Un rôle plus complet
Que les marques soient rassurées. Pour Marc Lalande: «Même si les gens prennent conscience petit à petit de la puissance du réseau, il est clair qu’ils auront toujours besoin d’une marque. Mais il faut que les marques insistent sur des valeurs de contenu plutôt que de branding.» Attirées par le modèle des Gafam, elles perdent leur pré carré en devenant des vassales de Google ou d’Amazon. N’étant plus émettrices, elles se coupent de la potentialité de choisir leur message et la manière dont il sera relayé. «Il y a un véritable risque d’appauvrissement de la narration à cause de ces modèles, car l’orientation technique des données nous coupe de l’imaginaire», avoue Stéphane Hugon.

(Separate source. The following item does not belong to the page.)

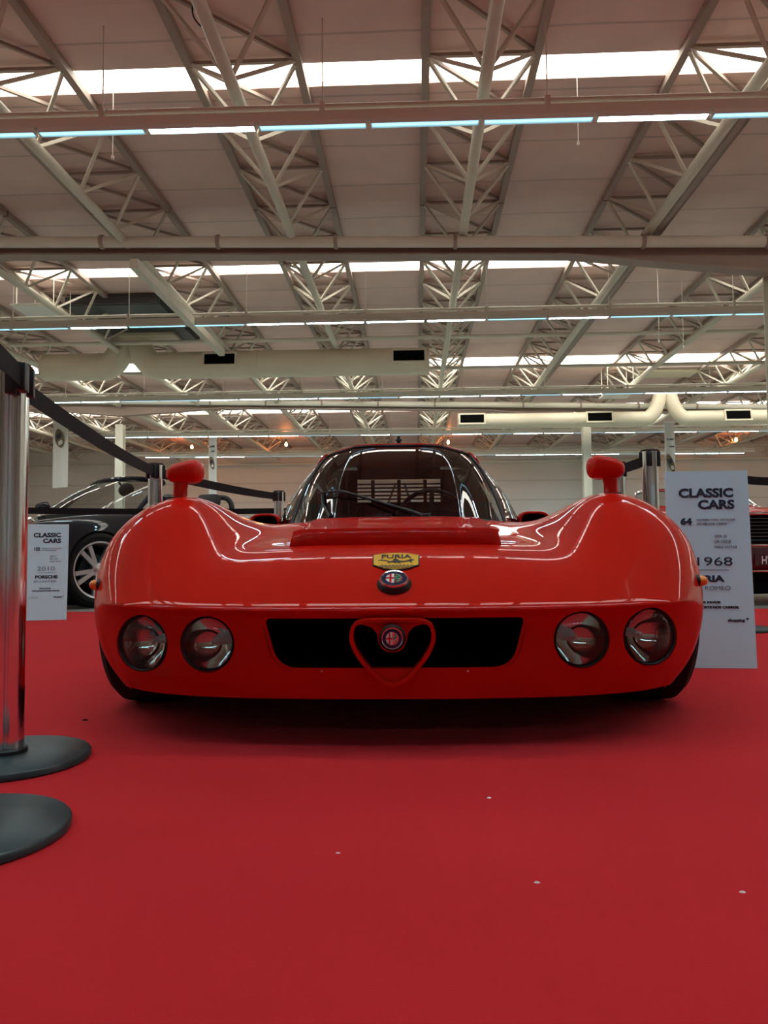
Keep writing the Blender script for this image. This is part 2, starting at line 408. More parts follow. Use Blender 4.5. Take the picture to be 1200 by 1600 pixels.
# =================================================================== ROOF TRUSSES
def truss_proto(L, braces=True):
    root = empty('roof_truss')
    zt, zb, w = -.06, -.69, .665
    for s in (-1, 1): MB().bar((s * w, 0, zt), (s * w, L, zt), .10, .10).build('top_chord', M['steel_dark'], root)
    MB().tube([(0, 0, zb), (0, L, zb)], .075, 12).build('bottom_chord', M['steel_cream'], root)
    n = 11; st = L / n
    dia = [None] * 3
    for k in range(n):
        y0 = k * st; ym = y0 + st / 2; y1 = y0 + st
        defs = []
        for s in (-1, 1):
            defs.append(('brace', (s * w, y0, zt), (0, ym, zb), s)); defs.append(('brace', (0, ym, zb), (s * w, y1, zt), s))
        defs.append(('cross_brace', (-w, y0, zt), (w, y0, zt), 0))
        defs.append(('cross_brace', (-w, y0, zt), (w, y1, zt), 0))
        for q, (nm, a, b_, s) in enumerate(defs):
            if k == 0:
                o = MB().bar(a, b_, .042, .042).build(nm, M['steel_cream'] if nm == 'brace' else M['steel_dark'], root); dia.append(o)
            else:
                o = dia[3 + q].copy(); COL.objects.link(o); o.parent = root; o.location = (0, k * st, 0)
    return root
bays = [(FR1 - 14.3, FR1 - .02), (FR1 + .02, FR2 - .02), (FR2 + .02, YF - .3)]
bayn = ['in the nearest bay', 'between the two roof frames', 'in the farthest bay']
tx = [.837 + (3.1 if k > 0 else 2.88) * k for k in range(-7, 7)]
proto = None
for bi, (ya, yb) in enumerate(bays):
    proto = truss_proto(yb - ya)
    used = False; lst = []
    for x in tx:
        q = [px_of((x, yy, 6.3)) for yy in (ya + .2 + (yb - ya) * t for t in (.3, .6, .99))]
        vis = any(p and -60 < p[0] < 1260 and -60 < p[1] < 900 for p in q)
        if not vis: continue
        o = copy_tree(proto) if used else proto; used = True
        o.location = (x, ya, ZR); lst.append(o)
    for i, o in enumerate(lst):
        tag(o, 'lattice roof truss, %s from the left, %s' % (ordw(i), bayn[bi]), 'roof truss', 'lattice roof trusses')
    if not used:
        for c in kids(proto): bpy.data.objects.remove(c)
        bpy.data.objects.remove(proto)

# =================================================================== LIGHT ROWS
def fixture_proto():
    r = empty('light_fixture')
    b = MB()
    # white sheet trough open below
    prof = [(-.055, -.012), (-.04, .05), (.04, .05), (.055, -.012), (.05, -.012), (.036, .042), (-.036, .042), (-.05, -.012)]
    M4 = Matrix(((0, 0, 1, 0), (1, 0, 0, 0), (0, 1, 0, 0), (0, 0, 0, 1)))
    b.prism(prof, -.605, .605, M4)
    h = b.build('housing', M['housing'], r, sharp=20)
    for s in (-1, 1):
        MB().tube([(-.585, s * .02, .006), (.585, s * .02, .006)], .014, 10).build('tube_lamp', M['tube'], r)
        pass
    for sx in (-1, 1):
        MB().box(sx * .6 - .008, sx * .6 + .008, -.05, .05, -.012, .045).build('end_cap', M['housing'], r)
    return r
ZL = 5.2
rowinfo = [('nearest', (0, 213), (1200, 180), 402), ('second', (0, 516), (1200, 491), 477), ('third', (0, 631), (1200, 612), 435), ('fourth', (0, 686), (1200, 674), 420), ('fifth', (0, 717), (1200, 708), 500)]
fx = fixture_proto(); first = True
fx_dim = copy_tree(fx)
for c_ in kids(fx_dim):
    if c_.name.startswith('tube_lamp'):
        c_.data = c_.data.copy(); c_.data.materials[0] = M['tube_dim']
NEARPAT = {}
PITCHF = 1.25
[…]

Pour y faire face, les marques s’associent à des artistes afin de recommencer à raconter de belles histoires. «Il faut que les marques réenchantent l’imaginaire des consommateurs car c’est comme cela qu’elles sont le plus porteuses de sens», poursuit-il. Selon Marc Lalande: «Pour qu’une marque fonctionne, il faut qu’elle soit “affordante” [capacité d'un objet à suggérer son utilisation]. Si vous disposez de la meilleure offre mais que le consommateur ne la comprend pas, cela ne sert à rien.» Une vision globale est donc la condition sine qua non, ce que rappelle Philippe Bonnet: «Cette approche permet d’élever tous les acteurs. Nous construisons des systèmes de création et non plus seulement des réponses créatives.»